The team, comprising two members each from the Green and Yellow Houses, is discussing the subject of the debate; The English Language Is Killing Other Regional Languages, Agree or Disagree. The irony of the incorrect capitalization isn't wasted on teenage me but, overcoming this grammatical cringe, I offer to lead the charge. Kaani looks at me in a way that lucidly communicates her skepticism. I look to the others for confidence and I find it in my friend, and Yellow House prefect, Akshay. At his insistence, the others give in and I happily get down to writing my opening lines.

Fast-forward a few hours and I have dissected every way our argument can be attacked. After finding an unsolvable loophole in the fact that English isn't the bane of all regional languages, the case was easy enough to build and I find myself feeling unnaturally capable. But our teachers, I soon discover, don't share my optimism. There's a dull knock on the glass pane of our aged classroom door and I see a few tufts of white hair framed in it. The stray strands belong to our science teacher, Mrs. Das, and the knocking fist slowly pushes the hinges open. The creak made our hair stand on end and Das' stern face firmly pushed them out of the follicles. With an icy finger she calls Kini over for a status update and she informs that I, unaccomplished and unproven I, shall open the debate for our team.

Even now I can feel the gaze as Das tilts my way, wrinkled nose crinkled in suspicion as her glasses battle to maintain balance on the small hillock of a nose. With a grunt she calls my name and asks me to present the opening speech. It's the kind of order that she was famous for issuing on students that weren't really in her class. I mean, she taught us rudimentary science for one year and her love for the textbook as a weapon of punishment over education was the only thing I remember from those hours.

So, admittedly, I am adamant in not reading it out to anyone before I go up. This insistence is also born from the fact that I'm not entirely ready at the moment, but I knew that I would be. Still, I narrate my script without theatrics and final touches, to a prematurely critical audience. Jog shrugs in reply to my attempted eloquence and I sheepishly sit myself down in a corner, hell bent on making the speech perfect. Out of the corner of my eye, I spot Kaani in conversation with Jog and it's escalating into an argument.

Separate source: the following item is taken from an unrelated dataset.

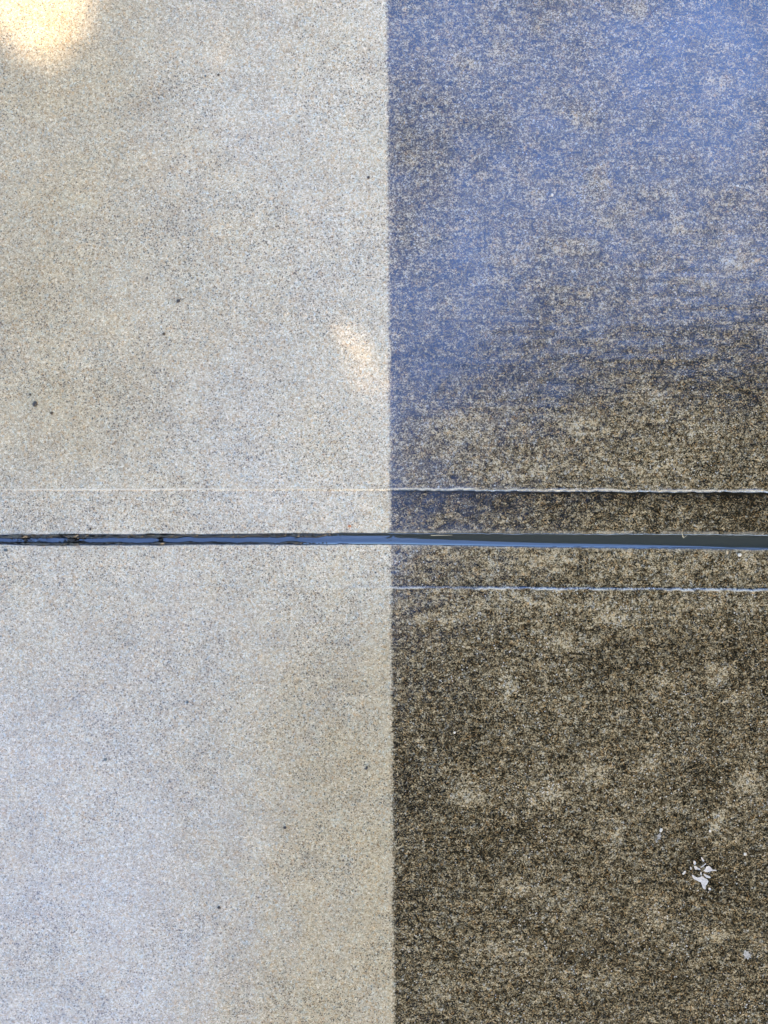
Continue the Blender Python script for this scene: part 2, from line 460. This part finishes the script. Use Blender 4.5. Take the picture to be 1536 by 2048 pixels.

A variety of glances are thrown my way and it's clear who the subject of this mini-debate is. I drown myself in the notebook and pretend not to notice until I see Kaani's rather spherical shadow fall on my desk.

Before I tell you what Kaani said, I want it to be clear that this was the moment I understood what it meant to 'have something to prove'. Until then, I'd just been thinking how to crack this perfect opening for the weaker side of a debate. What Jog passed on through the Head Prefect had given me a reason why. Our educator, I will not call her a teacher because teachers build character and this portly woman had none of her own to begin with, had asked Kaani to make me step down from the opening speech. 15-year-old me was destroyed.

You see, I have always believed teachers should find the one trait that makes a child strong and nourish that flame. Even at that age, I was aware of this fact. So when Jog expressed her lack of faith in me, I flashed back to my earlier years when my father had expressed the same suspension of belief. Now you must understand the kind of rage filling up that skinny body. It was a fire just aching to be let out and, for a moment, I wanted to walk up to the old hag and explain why I could do this seemingly impossible task. While others would find objects to throw and people to abuse to express that anger, I managed to find my pen and channel it to paper. The silver lining also showed that not all was lost. Kaani, the ever studious, had argued on my behalf and I would still get to open. Partly because it was too late for anyone else to step up to the plate. Gathering my shattered confidence like so many brittle pieces of tubelight, I finished my speech.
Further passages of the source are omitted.